Two years ago, the Browns spent $100,000 on a report that told them to draft Teddy Bridgewater. Owner Jimmy Haslam ignored the findings, may or may not have taken the advice of a hobo, and instead selected Johnny Manziel with the 22nd overall pick. Bridgewater is now the Vikings' franchise quarterback and Manziel is out of football altogether.
But all the losing -- the Browns are 19-45 since Haslam bought the team in 2012 -- has the owner re-evaluating his thoughts on analytics' role in football. He's hired former Major League Baseball executive, Sabermetrics pioneer and Harvard trained Paul DePodesta as the Browns' chief strategy officer. Joining DePodesta in the front office: Fellow Harvard graduates Sashi Brown, Andrew Berry and Kevin Meers.
Hey, credit to Haslam for trying something -- anything -- different than the old standard, "Let's fire a bunch of people first and sort out the rest later." Clearly, that wasn't working. And to quote Jerry, "If every instinct you have is wrong, then the opposite would have to be right."
But you know who isn't from Harvard? New coach Hue Jackson, a man not only deserving of the job but who is known for his ability to get the most out of his young quarterbacks. Except that maximizing the potential of Robert Griffin III or whomever the team drafts with the second-overall pick may be the least of Jackson's worries.
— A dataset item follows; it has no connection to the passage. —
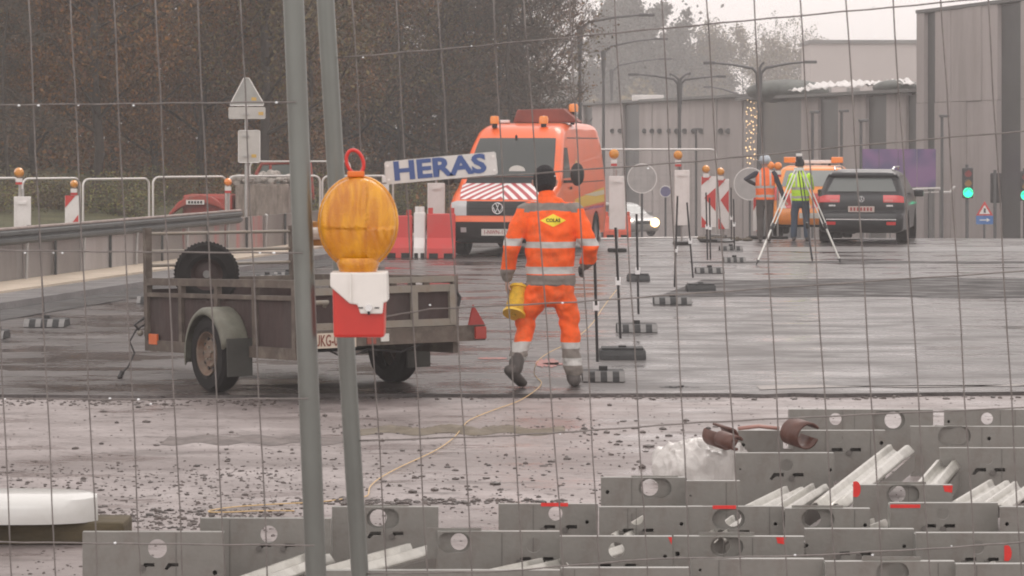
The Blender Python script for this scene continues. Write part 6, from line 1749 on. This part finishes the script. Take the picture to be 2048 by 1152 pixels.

According to an ESPN the Magazine profile of DePodesta and his management style, Jackson could be the "wild card" in whether this grand experiment works, or just the latest chapter in the never-ending "Factory of Sadness" saga.
[Jackson] favors gut, eye and instinct over data -- even to own detriment. Seemed out of loop at combine when he suggested analytics "not going to drive our organization." Hope is Jackson can bring balance and unique perspective to data-driven decision-making.
One NFL executive described Jackson as possibly a "very bad fit" in Cleveland, a description that extends beyond the head coach.
"It's not just Hue Jackson," the exec continued. "When data overrides gut, the majority of his coaching staff will all be there screaming, 'What the f--- are these computer guys doing? They don't understand football, they don't understand the locker room. They're killing us.'"
And when that happens -- and it will -- we'll see just how much Haslam has matured as an owner. Will he panic and start firing people without any thought to the repercussions? Or will he preach patience to both his non-analytics-leaning coaching staff and a desperate fan base? History suggests the former, though DePodesta's professional background suggests he won't scare easily. More importantly, he knows the Browns won't be transformed into winners in one offseason.
"I was standing right in front of [NFL executives] in line [at the airport after the NFL combine] and I could hear them in back of me and they were talking trash about me and the Cleveland Browns," DePodesta said recently at the annual MIT Sloan Sports Analytics Conference. "I said, 'All right, this is like 17 years ago in Oakland all over again.' That's part of the fun."
We'll see who's laughing in the coming months and years.